管理不全空家等に対する行政が行える措置は「勧告」までですが、これが特定空家等と指定されると「命令」が行えるようになります。この命令の措置は、勧告よりも強く厳しい措置となります。
ここでは「命令」の措置内容を詳しくお伝えしていきます。
特定空家等の所有者等への命令
勧告を受けた者が正当な理由なく、その勧告に係る措置をとらなかった場合、その者に対し相当の猶予期限を付けて、その勧告の措置をとることを命ずることができます。
なお、緊急代執行を行う場合はこの命令及び、命令に付随する意見聴取等の手続きを経てる必要はありません。
「正当な理由」とは
この「正当な理由」とは、例えば所有者が有する権原(その行為をすることを正当化する法律上の原因)を超えた措置を内容とする勧告がなされた場合などを想定しており、単に措置を行うために必要な金銭がないことは「正当な理由」にはなりません。

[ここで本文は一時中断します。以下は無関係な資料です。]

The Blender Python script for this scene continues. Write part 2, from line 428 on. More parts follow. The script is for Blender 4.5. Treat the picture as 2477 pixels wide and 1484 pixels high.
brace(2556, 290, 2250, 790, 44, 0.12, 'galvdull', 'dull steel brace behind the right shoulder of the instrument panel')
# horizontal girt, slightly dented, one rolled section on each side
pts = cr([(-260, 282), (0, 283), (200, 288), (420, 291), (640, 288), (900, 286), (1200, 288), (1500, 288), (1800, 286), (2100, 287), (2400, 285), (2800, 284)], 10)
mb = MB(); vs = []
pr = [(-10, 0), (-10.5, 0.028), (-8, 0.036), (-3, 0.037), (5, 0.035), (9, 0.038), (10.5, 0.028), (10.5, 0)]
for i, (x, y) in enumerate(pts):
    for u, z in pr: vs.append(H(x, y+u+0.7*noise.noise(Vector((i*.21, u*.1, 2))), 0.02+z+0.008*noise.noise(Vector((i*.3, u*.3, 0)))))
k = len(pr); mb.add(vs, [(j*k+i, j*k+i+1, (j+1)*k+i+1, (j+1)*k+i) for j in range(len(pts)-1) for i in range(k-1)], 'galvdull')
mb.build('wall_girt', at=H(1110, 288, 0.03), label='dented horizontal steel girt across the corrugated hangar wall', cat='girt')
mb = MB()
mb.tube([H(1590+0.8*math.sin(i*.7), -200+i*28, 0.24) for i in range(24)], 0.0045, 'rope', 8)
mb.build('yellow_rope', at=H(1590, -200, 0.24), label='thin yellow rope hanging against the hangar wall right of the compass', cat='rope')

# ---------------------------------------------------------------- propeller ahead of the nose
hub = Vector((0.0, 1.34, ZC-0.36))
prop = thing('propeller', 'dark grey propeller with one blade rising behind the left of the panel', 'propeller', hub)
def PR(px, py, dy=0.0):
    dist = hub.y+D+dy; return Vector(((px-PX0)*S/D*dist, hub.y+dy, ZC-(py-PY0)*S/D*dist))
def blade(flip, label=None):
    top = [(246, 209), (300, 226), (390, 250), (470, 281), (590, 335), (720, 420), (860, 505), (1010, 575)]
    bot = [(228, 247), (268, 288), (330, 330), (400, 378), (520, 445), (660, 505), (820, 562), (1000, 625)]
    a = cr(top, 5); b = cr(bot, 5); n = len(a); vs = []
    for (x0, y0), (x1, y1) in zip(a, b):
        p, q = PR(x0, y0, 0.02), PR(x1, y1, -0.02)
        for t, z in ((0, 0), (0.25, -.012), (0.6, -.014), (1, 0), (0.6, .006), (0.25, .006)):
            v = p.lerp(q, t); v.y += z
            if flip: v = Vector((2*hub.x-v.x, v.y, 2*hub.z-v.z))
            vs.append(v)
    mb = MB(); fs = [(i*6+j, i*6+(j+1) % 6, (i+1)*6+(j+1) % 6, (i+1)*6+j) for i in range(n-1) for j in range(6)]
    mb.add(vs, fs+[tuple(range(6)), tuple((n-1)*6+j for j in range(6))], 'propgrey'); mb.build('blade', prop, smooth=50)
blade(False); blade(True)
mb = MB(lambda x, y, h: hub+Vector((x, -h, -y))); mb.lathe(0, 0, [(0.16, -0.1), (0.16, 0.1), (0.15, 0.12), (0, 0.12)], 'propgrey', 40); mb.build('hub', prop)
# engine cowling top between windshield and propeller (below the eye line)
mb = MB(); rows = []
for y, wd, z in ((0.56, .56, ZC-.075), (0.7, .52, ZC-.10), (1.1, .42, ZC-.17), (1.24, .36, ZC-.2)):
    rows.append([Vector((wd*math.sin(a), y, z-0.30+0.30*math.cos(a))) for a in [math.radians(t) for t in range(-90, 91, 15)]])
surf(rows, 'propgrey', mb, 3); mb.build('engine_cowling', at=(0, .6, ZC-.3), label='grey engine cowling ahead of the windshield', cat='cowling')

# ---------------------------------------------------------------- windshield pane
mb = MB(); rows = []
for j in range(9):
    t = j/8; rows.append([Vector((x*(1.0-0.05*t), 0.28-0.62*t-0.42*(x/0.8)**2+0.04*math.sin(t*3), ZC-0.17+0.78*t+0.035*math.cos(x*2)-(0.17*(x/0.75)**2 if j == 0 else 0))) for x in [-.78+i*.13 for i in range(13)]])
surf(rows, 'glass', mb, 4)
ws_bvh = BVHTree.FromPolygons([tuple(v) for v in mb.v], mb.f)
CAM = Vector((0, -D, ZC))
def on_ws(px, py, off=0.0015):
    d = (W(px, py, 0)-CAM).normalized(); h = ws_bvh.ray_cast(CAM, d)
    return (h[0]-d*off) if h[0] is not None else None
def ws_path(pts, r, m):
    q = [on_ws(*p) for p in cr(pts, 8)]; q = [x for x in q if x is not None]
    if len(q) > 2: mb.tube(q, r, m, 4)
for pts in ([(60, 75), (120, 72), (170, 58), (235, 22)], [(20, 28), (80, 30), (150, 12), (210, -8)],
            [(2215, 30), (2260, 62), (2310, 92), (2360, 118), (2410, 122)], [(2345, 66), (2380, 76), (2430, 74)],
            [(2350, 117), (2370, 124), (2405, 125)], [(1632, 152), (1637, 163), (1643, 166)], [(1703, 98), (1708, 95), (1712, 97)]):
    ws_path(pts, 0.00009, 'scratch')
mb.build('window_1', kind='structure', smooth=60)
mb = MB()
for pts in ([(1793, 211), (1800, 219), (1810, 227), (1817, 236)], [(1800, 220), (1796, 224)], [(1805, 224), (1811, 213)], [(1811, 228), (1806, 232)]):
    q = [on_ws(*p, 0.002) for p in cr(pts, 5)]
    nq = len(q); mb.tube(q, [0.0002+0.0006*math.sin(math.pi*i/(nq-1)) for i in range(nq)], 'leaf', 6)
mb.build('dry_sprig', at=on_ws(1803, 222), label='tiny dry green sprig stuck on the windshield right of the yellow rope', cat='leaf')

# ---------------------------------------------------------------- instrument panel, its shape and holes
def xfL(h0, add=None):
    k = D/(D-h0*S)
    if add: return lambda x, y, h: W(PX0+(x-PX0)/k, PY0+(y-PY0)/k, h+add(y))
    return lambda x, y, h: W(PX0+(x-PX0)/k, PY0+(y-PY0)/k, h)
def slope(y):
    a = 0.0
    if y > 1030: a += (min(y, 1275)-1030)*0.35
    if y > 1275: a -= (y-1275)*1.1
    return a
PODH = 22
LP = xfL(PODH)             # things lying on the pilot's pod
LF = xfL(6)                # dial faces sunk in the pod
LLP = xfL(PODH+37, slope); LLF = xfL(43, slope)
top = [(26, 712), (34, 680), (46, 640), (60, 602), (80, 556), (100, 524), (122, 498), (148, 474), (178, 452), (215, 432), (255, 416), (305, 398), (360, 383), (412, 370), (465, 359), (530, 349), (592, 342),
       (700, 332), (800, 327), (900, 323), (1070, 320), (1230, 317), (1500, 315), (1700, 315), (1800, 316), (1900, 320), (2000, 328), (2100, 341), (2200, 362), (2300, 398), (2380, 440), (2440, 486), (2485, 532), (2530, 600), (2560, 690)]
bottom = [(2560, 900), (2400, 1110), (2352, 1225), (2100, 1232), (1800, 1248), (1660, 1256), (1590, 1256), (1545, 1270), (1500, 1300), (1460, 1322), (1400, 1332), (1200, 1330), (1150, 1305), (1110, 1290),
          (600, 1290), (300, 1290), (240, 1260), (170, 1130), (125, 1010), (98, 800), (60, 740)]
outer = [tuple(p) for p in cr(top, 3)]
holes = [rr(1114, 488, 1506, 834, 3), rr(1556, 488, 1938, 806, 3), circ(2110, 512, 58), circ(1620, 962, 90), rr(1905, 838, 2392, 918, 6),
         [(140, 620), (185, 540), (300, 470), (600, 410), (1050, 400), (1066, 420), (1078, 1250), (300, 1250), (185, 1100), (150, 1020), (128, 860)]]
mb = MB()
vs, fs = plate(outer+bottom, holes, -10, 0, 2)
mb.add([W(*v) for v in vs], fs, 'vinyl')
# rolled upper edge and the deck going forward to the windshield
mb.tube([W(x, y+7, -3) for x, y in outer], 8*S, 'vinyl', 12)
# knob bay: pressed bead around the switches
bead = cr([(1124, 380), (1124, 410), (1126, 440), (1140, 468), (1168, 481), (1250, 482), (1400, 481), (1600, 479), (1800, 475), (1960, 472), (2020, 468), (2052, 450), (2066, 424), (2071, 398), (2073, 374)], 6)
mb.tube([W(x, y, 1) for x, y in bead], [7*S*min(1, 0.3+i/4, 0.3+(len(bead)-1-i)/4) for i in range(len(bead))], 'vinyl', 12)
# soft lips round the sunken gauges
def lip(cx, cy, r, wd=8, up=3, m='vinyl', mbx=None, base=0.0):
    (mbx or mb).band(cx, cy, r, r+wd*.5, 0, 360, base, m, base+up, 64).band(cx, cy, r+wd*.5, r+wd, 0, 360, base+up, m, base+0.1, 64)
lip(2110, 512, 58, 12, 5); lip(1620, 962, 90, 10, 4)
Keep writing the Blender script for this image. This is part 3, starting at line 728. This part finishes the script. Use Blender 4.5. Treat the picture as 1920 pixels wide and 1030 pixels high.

ただし、例えば措置の対象者が所有者ではなく管理者であり、特定空家等の処分を行う権原を有していない場合などは、除去等の措置をとることができない「正当な理由」となります。
相当の猶予期限
相当の猶予期限は勧告と同様で、勧告を受けた者が修繕などの措置を行うことで、その周辺の生活環境への悪影響を改善するのに要するとされる期間のことをいいます。
具体的な期間は、対象となる特定空家等の規模や措置の内容などによって異なりますが、おおよそ物件を整理するための期間や、工事の施工に要する期間を合計したものを標準とすることが考えられています。
所有者へ事前の通知
命令は直ちに下されるわけではなく、事前に措置を命じようとする所有者等またはその代理人に対して通知書が交付されます。
通知書に記載されている内容は以下のとおりです
●命令する措置の内容、及びその原因
●意見書の提出先
●意見書の提出期限
なお、通知書を受け取った者は代理人を選任することができます。
ただし、代理人の資格は書面で証明しなくてはならないこと、代理人が資格を失った場合その旨を直ちに書面で届け出なければならないので注意が必要です。
さらに通知書を受け取った者は、その交付を受けた日から5日以内に、市町村長に対し意見書を提出する代わりに公開された場での意見の聴取を要求することができます。
以前の命令内容が変更となる場合、同じ手順で新たに通知書が交付されます。
命じようとする措置の内容
命令しようとする措置の内容は、「勧告に係る措置」と同様の内容となります。具体的に何をどのようすればいいのか、所有者が理解できるように示されます。
措置を命令するに至った事由
特定空家等に対し命令しようとする措置の内容は、どの程度の事由を示さなければならないか、法に特段の定めはありませんが通常は以下のような内容が含まれます。
●行政機関が命令や措置を行う際の条件や基準
●手続きの進行方法や、当事者の権利の保護に関する規定
●当事者が不服申し立てをする場合の手続きや期限に関する規定
●命令や措置が行われる場合の通知方法や期限の定め
この他、特定空家等がどのような状態にあって、どのような悪影響をもたらしているか、その結果どのような措置を命ぜられているのか等、所有者が理解できるように示されます。
命令の実施
①事前の通知書に記載された意見書の提出期限内に、意見書の提出がされなかった場合
②事前の通知書の交付を受けた日から、5日以内に意見聴取の要求がなかった場合
③意見書の提出、または意見聴取を経てもなお命令措置が不当でないとされた場合
これらが認められた場合は、措置の命令が行われます。
命令はその内容を所有者等に正確に伝えるため、書面で行われます。
さらに措置の内容が、特定空家等の全部の除去(解体)で、勧告で動産等に対する措置を含めている場合は命令書によって以下の内容が伝えられます。
●対象となる特定空家等の内部、またはその敷地にある動産等においては措置の期限までに運び出し、適切な処分を行うこと
●特定空家等の除去(解体)によって発生する動産等については、措置の期限までに関係法令に従って適切に処分を行うこと
これらの内容が明記されています。
また、この命令に対し不服がある場合は、市町村長に審査請求を行うことができます。
●処分につき不服申し立てができる旨
●不服申し立てをする行政庁
●不服申し立てをすることができる期間
これらの内容を書面で明記され伝えられます。
注!!命令に違反した者は、50万円以下の過料に処されます。
上記でもお伝えしている通り、「命令」に違反した場合50万円以下の過料に処されます。
こういったことから、出来ることなら命令を受ける前の段階で問題を解決するのが得策ですが、命令の通知書が交付されたら先ずはしっかり目を通し内容を確認し、分からないこと疑問に感じる点があれば空き家のある役所に相談してみることをおすすめします。